Engine: 3.8-liter twin-turbo V6
Transmission: 6-speed dual-clutch automatic; all-wheel-drive
Horsepower: 565 horsepower
Torque: 467 lb-ft
0-60 mph: 2.8 seconds (est.)
MSRP: $111,585

Inside, a new dashboard and a driver-focused instrument cluster feature an enlarged 8-inch touchscreen. Seats are cushier to mitigate the previous version’s harder edge and to be more amenable to passengers. The paddle shifters for the dual-clutch six-speed transmission have been moved from the steering wheel column to the wheel itself.

The 3.8-liter twin-turbo V6 now produces 565 horsepower 467 lb-ft of torque — modest bumps of 20 horsepower and 4 lb-ft, mostly derived from increased boost pressure and ignition timing — and is more linear and responsive. The transmission has been tuned to smooth out gear transitions, thereby eliminating any sluggishness. The all-wheel-drive system uses an independent rear transaxle to allow full rear-bias that adjusts up to 50:50 depending on how hard you’re driving, and what the conditions are.

Of course, the car sorts all this out automatically. Which means that at Spa, staring down a wet and slippery track that will spank hard if provoked, I suspected the GT-R would bail me out of any trouble. It did. On my first laps I detected slight twitchiness in the turns that grew into stronger interventions when I got ahead of myself — yaw sensors diverting power to tires to nudge the car, rather than pirouetting me straight off the track. The throttle powered immediately out of turns toward the next potential disaster; the Brembo discs and 15-inch discs were always there to rein me in.

Staring down a wet and slippery track that will spank hard if provoked, I suspected the GT-R would bail me out of any trouble. It did.

I noticed, by the way, that the seats were a bit too forgiving. I don’t love stiff racing seats in a road car, but the cushiness injected into the GT-R to make date nights a bit more palatable also detracted from harder driving. I felt a hair less confident; my butt seemed to slide at every turn.
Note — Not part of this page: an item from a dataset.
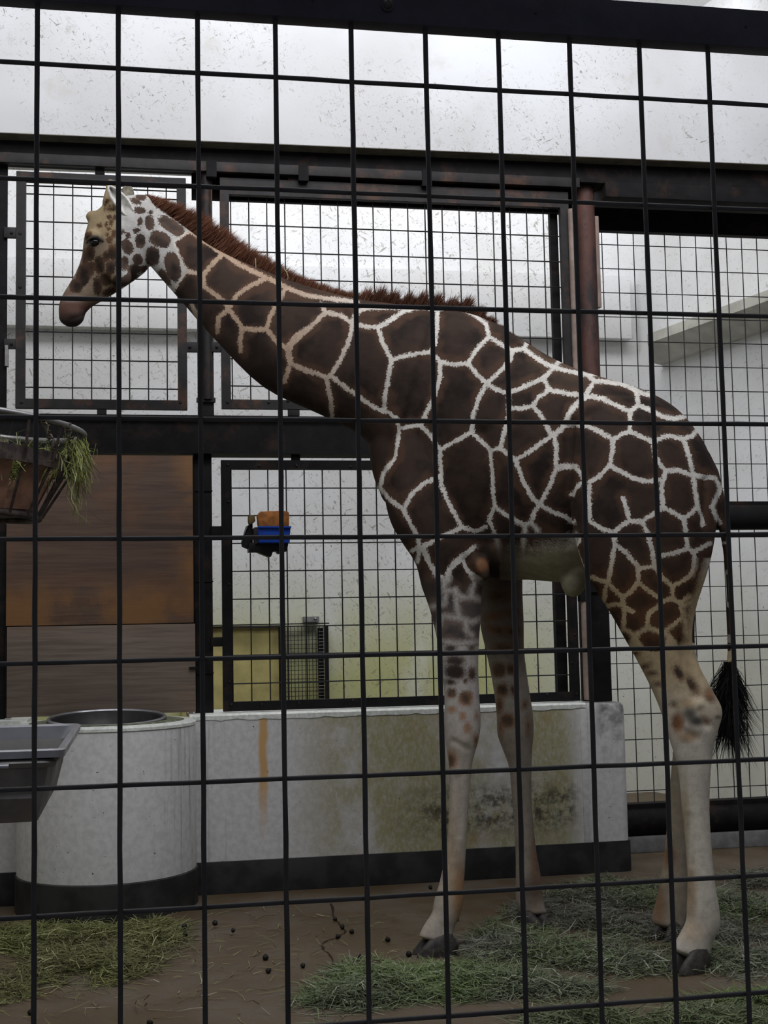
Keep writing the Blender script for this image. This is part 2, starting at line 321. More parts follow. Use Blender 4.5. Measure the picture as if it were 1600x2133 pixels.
# round basin pedestal
BC = np.array([-0.165, 5.815, 0.0]); BR = 0.478; BO = np.array([-0.165, 5.735, 0.0])
bz = empty('round_water_basin', BC, 'round white concrete drinking basin with sunken steel bowl, before the plywood hatch', 'basin')
MB().lathe([(BR, 0.19), (BR, 0.945), (BR-0.006, 0.958)], BC, 72).build('pedestal', M['low'], bz)
MB().lathe([(BR-0.008, 0.955), (BR+0.003, 0.958), (BR+0.003, 0.972), (BR-0.012, 0.982), (BR-0.06, 0.984)], BC, 72).build('rim_coping', M['cap'], bz)
mr = MB(); n_ = 72
for j_ in range(3):
    for i_ in range(n_):
        a_ = 2*math.pi*i_/n_; c_, s__ = math.cos(a_), math.sin(a_)
        q_ = ((BC[0]+(BR-0.055)*c_, BC[1]+(BR-0.055)*s__, 0.983), (BC[0]+(BR*0.6+0.1)*c_, (BC[1]*.5+BO[1]*.5)+(BR*0.6+0.1)*s__, 0.990), (BO[0]+0.31*c_, BO[1]+0.29*s__, 0.990))[j_]; mr.v.append(q_)
mr.f = [(j_*n_+i_, j_*n_+(i_+1) % n_, (j_+1)*n_+(i_+1) % n_, (j_+1)*n_+i_) for j_ in range(2) for i_ in range(n_)]; mr.smooth = [True]*len(mr.f)
mr.build('mossy_rim', M['moss'], bz)
def tilted(mb):
    mb.v = [(x, y, z+(y-BO[1])*0.075*(1 if z > 0.95 else 0.6)) for x, y, z in mb.v]; return mb
tilted(MB().lathe([(0.318, 0.970), (0.318, 1.000), (0.306, 1.008), (0.292, 1.000), (0.284, 0.955), (0.23, 0.84), (0.0, 0.81)], BO, 72)).build('bowl', M['bowl'], bz)
tilted(MB().lathe([(0.300, 1.006), (0.304, 1.013), (0.312, 1.014), (0.318, 1.008), (0.316, 1.0)], BO, 72)).build('bowl_rim', M['stainless'], bz)
MB().lathe([(0.262, 0.900), (0.0, 0.900)], BO, 48).build('water', NT('dark water').done((0.012, 0.014, 0.012), 0.08), bz)
MB().lathe([(BR-0.01, 0.0), (BR+0.008, 0.0), (BR+0.008, 0.185), (BR-0.002, 0.193)], BC, 72).build('plinth', M['plinth'], bz)
# ------------------------------------------------------------------ steelwork
def rivet_mb():
    return MB().lathe([(0.0, -0.007), (0.006, -0.006), (0.009, -0.002), (0.009, 0.0)], (0, 0, 0), 10)
RIV = None
def rivet(px, py, Y, parent, r=1.0):
    global RIV
    if RIV is None:
        t = rivet_mb(); RIV = t.build('rivet', M['wire']); bpy.data.objects.remove(RIV); RIV = bpy.data.meshes['rivet']
        R = Matrix.Rotation(math.radians(-90), 4, 'X'); RIV.transform(R)
    p = at(px, py, Y); o = wireobj('rivet', RIV, p-np.array(parent.location if parent.type == 'EMPTY' else (0, 0, 0)), parent); o.scale = (r, r, r); return o
gz0, gz1 = 2.497, 2.722
g = empty('steel_girder', (1.0, 6.05, gz0), 'dark steel girder running level across the stall front below the upper mesh screens', 'girder')
MB().box(-3.5, 2.64, 6.075, 6.10, gz0+0.012, gz1-0.012).build('web', M['steel'], g)
MB().box(-3.5, 2.64, 6.045, 6.23, gz1-0.016, gz1).build('flange', M['steel'], g)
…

A bit more stiffness and torso grip would be great.

Then came Eau Rouge — scary-steep in person, a seemingly effortless blip when viewed during F1 broadcasts. Behind the wheel, you see the whole shebang loom in its entirety, thanks to a protracted descent down the long straight leading to a trough before the turns. You storm over the curb to the left, aim right toward the next curb, then throw yourself over the blind crest with another left. It’s exhilarating, especially in the wet, when the car slips and slides its way through the gauntlet.

But the car did all the right things. I hit the turns with as much energy as I dared conjure up with the throttle, and pulled away intact — thrilled and satisfied. The GT-R handled everything so pointedly that my attention immediately and automatically moved on to the next challenge. Which is key in racing — can you look forward, or must you stay “with” the car to keep it out of trouble? The GT-R took it all like a champ, and made me feel like one, too.